The Oakham Canal was opened in 1802. Leaving the old canal basin by the Boat Inn at Melton Mowbray, it followed the valley of the River Eye to Saxby before reaching a wharf which became Station Cottages (the location of the former Whissendine railway station), and then on to Edmondthorpe and Market Overton. Heading south to the Ashwell / Cottesmore Road, it is now crossed by the former mineral railway at the Cottesmore Iron Ore Mines sidings, the site of “Rocks by Rail”, before reaching the Oakham canal basin.

Despite difficulties with water supply, the canal was financially successful, especially in its last 10 years of operation, carrying some 30,000 tons (mainly coal) in 1846. The canal closed in 1847, having been sold to the Midland Railway Company to allow the construction of the Syston and Peterborough railway.

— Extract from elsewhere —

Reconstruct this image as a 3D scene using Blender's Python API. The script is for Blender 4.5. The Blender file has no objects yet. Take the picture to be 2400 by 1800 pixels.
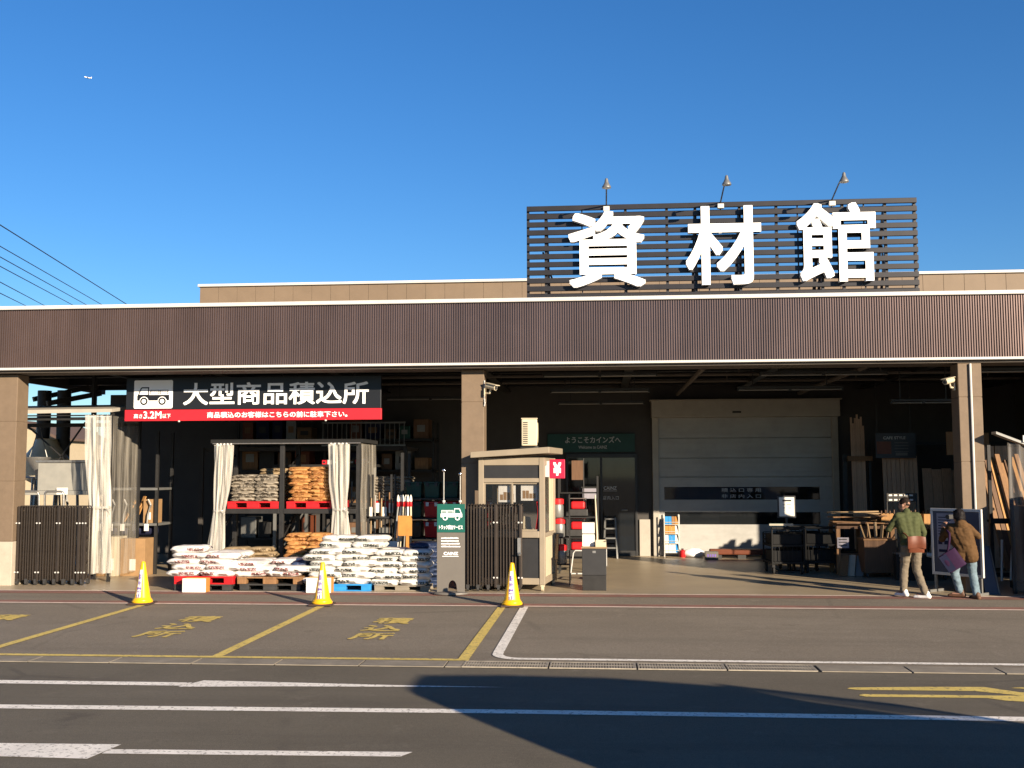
import bpy, bmesh, math, random
from mathutils import Vector, Matrix, noise
RND = random.Random(11)
S = bpy.context.scene
COL = S.collection
rad = math.radians

# ------------------------------------------------------------------ camera
CR = Vector((0.99654292, 0.08303263, -0.00279057))
CU = Vector((0.00957674, -0.08144349, 0.99663195))
CF = Vector((-0.0825257, 0.99321324, 0.08195711))
CP = Vector((0, 0, 2.2))
cd = bpy.data.cameras.new('camera')
cam = bpy.data.objects.new('camera', cd)
COL.objects.link(cam)
cam.matrix_world = Matrix(((CR.x, CU.x, -CF.x, CP.x), (CR.y, CU.y, -CF.y, CP.y), (CR.z, CU.z, -CF.z, CP.z), (0, 0, 0, 1)))
cd.sensor_width = 36
cd.lens = 37.5
cd.clip_start = 0.1
cd.clip_end = 20000
S.camera = cam

# ------------------------------------------------------------------ light
SUN_EL, SUN_AZ = 16.0, 140.0          # azimuth clockwise from +Y
w = bpy.data.worlds.new('World')
S.world = w
w.use_nodes = True
nt = w.node_tree
bg = nt.nodes['Background']
sky = nt.nodes.new('ShaderNodeTexSky')
sky.sky_type = 'NISHITA'
sky.sun_disc = False
sky.sun_elevation = rad(SUN_EL)
sky.sun_rotation = rad(SUN_AZ)
sky.altitude = 0
sky.air_density = 1.1
sky.dust_density = 0.0
sky.ozone_density = 6.0
hs = nt.nodes.new('ShaderNodeHueSaturation')
hs.inputs['Saturation'].default_value = 1.12
hs.inputs['Hue'].default_value = 0.505
nt.links.new(sky.outputs[0], hs.inputs['Color'])
nt.links.new(hs.outputs[0], bg.inputs[0])
bg.inputs[1].default_value = 0.066
sl = bpy.data.lights.new('sun', 'SUN')
sl.energy = 5.0
sl.angle = rad(0.5)
sl.color = (1.0, 0.84, 0.64)
so = bpy.data.objects.new('sun', sl)
COL.objects.link(so)
a_, e_ = rad(SUN_AZ), rad(SUN_EL)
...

Much of the canal remains in the landscape, with several sections still in water, although the connection with the Melton Mowbray Navigation has been severed. Both canal basins, and the areas east of the Melton Mowbray canal basin and north of the Oakham canal basin, have been redeveloped. Several sections were used for the route of the Syston and Peterborough railway which now crosses the canal at several locations. The site of the former Market Overton wharf, the warehouse (now converted into cottages) and the converted weigh-house can still be seen from the Market Overton to Teigh Road. The former warehouse at the Oakham canal basin is now the Queen Elizabeth Theatre. The stonework around its windows, and the interior beams are the original.